Directive:
Return the listing word for word, as given.

start

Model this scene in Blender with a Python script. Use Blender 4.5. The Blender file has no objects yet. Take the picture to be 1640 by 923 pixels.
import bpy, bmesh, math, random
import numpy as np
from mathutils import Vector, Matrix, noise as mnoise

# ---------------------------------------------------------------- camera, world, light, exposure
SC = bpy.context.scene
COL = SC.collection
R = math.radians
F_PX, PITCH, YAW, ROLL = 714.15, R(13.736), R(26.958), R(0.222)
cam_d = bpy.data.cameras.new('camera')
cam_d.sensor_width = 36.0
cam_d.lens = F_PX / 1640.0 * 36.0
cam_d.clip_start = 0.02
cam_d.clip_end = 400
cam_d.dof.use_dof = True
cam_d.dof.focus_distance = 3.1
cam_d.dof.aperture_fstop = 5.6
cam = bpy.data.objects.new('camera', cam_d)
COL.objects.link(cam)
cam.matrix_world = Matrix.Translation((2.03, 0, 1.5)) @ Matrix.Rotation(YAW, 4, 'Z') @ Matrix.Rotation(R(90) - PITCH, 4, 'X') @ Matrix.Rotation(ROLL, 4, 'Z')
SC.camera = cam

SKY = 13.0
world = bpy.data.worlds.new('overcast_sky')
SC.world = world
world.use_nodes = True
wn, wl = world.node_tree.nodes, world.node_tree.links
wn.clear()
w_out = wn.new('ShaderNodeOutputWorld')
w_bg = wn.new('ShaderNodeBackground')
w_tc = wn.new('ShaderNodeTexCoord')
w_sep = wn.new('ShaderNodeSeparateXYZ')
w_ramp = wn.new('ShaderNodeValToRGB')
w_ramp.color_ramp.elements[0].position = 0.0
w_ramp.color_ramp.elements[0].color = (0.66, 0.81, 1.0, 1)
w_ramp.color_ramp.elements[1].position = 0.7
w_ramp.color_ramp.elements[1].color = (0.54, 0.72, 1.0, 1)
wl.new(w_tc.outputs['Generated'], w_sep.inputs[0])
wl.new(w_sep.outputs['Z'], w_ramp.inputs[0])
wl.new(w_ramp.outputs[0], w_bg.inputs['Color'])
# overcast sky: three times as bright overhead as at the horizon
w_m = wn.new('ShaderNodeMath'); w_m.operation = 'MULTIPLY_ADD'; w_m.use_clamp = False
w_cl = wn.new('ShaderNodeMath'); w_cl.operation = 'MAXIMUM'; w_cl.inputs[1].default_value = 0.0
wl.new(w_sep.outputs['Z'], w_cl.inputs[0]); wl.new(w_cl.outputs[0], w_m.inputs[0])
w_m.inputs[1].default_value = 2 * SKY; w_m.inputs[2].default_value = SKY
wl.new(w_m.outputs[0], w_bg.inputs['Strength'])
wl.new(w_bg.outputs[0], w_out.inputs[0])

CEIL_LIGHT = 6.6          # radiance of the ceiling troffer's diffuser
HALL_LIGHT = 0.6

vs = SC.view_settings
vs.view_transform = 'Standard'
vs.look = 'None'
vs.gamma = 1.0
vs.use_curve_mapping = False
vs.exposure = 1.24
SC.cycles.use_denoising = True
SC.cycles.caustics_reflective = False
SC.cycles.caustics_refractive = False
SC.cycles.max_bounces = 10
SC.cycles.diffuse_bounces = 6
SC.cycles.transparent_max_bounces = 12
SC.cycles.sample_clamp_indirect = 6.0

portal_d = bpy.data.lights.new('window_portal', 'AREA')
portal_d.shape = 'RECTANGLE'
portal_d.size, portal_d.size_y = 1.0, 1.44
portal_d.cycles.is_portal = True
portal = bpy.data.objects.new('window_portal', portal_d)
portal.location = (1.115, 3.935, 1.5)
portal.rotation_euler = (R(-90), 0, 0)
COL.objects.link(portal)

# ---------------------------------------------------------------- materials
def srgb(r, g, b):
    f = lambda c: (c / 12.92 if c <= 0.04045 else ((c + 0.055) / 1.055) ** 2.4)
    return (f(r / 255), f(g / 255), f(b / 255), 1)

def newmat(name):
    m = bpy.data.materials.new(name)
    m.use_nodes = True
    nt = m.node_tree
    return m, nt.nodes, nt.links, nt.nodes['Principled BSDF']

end

Exercise solution:
Model this scene in Blender with a Python script. Use Blender 4.5. The Blender file has no objects yet. Take the picture to be 1640 by 923 pixels.
import bpy, bmesh, math, random
import numpy as np
from mathutils import Vector, Matrix, noise as mnoise

# ---------------------------------------------------------------- camera, world, light, exposure
SC = bpy.context.scene
COL = SC.collection
R = math.radians
F_PX, PITCH, YAW, ROLL = 714.15, R(13.736), R(26.958), R(0.222)
cam_d = bpy.data.cameras.new('camera')
cam_d.sensor_width = 36.0
cam_d.lens = F_PX / 1640.0 * 36.0
cam_d.clip_start = 0.02
cam_d.clip_end = 400
cam_d.dof.use_dof = True
cam_d.dof.focus_distance = 3.1
cam_d.dof.aperture_fstop = 5.6
cam = bpy.data.objects.new('camera', cam_d)
COL.objects.link(cam)
cam.matrix_world = Matrix.Translation((2.03, 0, 1.5)) @ Matrix.Rotation(YAW, 4, 'Z') @ Matrix.Rotation(R(90) - PITCH, 4, 'X') @ Matrix.Rotation(ROLL, 4, 'Z')
SC.camera = cam

SKY = 13.0
world = bpy.data.worlds.new('overcast_sky')
SC.world = world
world.use_nodes = True
wn, wl = world.node_tree.nodes, world.node_tree.links
wn.clear()
w_out = wn.new('ShaderNodeOutputWorld')
w_bg = wn.new('ShaderNodeBackground')
w_tc = wn.new('ShaderNodeTexCoord')
w_sep = wn.new('ShaderNodeSeparateXYZ')
w_ramp = wn.new('ShaderNodeValToRGB')
w_ramp.color_ramp.elements[0].position = 0.0
w_ramp.color_ramp.elements[0].color = (0.66, 0.81, 1.0, 1)
w_ramp.color_ramp.elements[1].position = 0.7
w_ramp.color_ramp.elements[1].color = (0.54, 0.72, 1.0, 1)
wl.new(w_tc.outputs['Generated'], w_sep.inputs[0])
wl.new(w_sep.outputs['Z'], w_ramp.inputs[0])
wl.new(w_ramp.outputs[0], w_bg.inputs['Color'])
# overcast sky: three times as bright overhead as at the horizon
w_m = wn.new('ShaderNodeMath'); w_m.operation = 'MULTIPLY_ADD'; w_m.use_clamp = False
w_cl = wn.new('ShaderNodeMath'); w_cl.operation = 'MAXIMUM'; w_cl.inputs[1].default_value = 0.0
wl.new(w_sep.outputs['Z'], w_cl.inputs[0]); wl.new(w_cl.outputs[0], w_m.inputs[0])
w_m.inputs[1].default_value = 2 * SKY; w_m.inputs[2].default_value = SKY
wl.new(w_m.outputs[0], w_bg.inputs['Strength'])
wl.new(w_bg.outputs[0], w_out.inputs[0])

CEIL_LIGHT = 6.6          # radiance of the ceiling troffer's diffuser
HALL_LIGHT = 0.6

vs = SC.view_settings
vs.view_transform = 'Standard'
vs.look = 'None'
vs.gamma = 1.0
vs.use_curve_mapping = False
vs.exposure = 1.24
SC.cycles.use_denoising = True
SC.cycles.caustics_reflective = False
SC.cycles.caustics_refractive = False
SC.cycles.max_bounces = 10
SC.cycles.diffuse_bounces = 6
SC.cycles.transparent_max_bounces = 12
SC.cycles.sample_clamp_indirect = 6.0

portal_d = bpy.data.lights.new('window_portal', 'AREA')
portal_d.shape = 'RECTANGLE'
portal_d.size, portal_d.size_y = 1.0, 1.44
portal_d.cycles.is_portal = True
portal = bpy.data.objects.new('window_portal', portal_d)
portal.location = (1.115, 3.935, 1.5)
portal.rotation_euler = (R(-90), 0, 0)
COL.objects.link(portal)

# ---------------------------------------------------------------- materials
def srgb(r, g, b):
    f = lambda c: (c / 12.92 if c <= 0.04045 else ((c + 0.055) / 1.055) ** 2.4)
    return (f(r / 255), f(g / 255), f(b / 255), 1)

def newmat(name):
    m = bpy.data.materials.new(name)
    m.use_nodes = True
    nt = m.node_tree
    return m, nt.nodes, nt.links, nt.nodes['Principled BSDF']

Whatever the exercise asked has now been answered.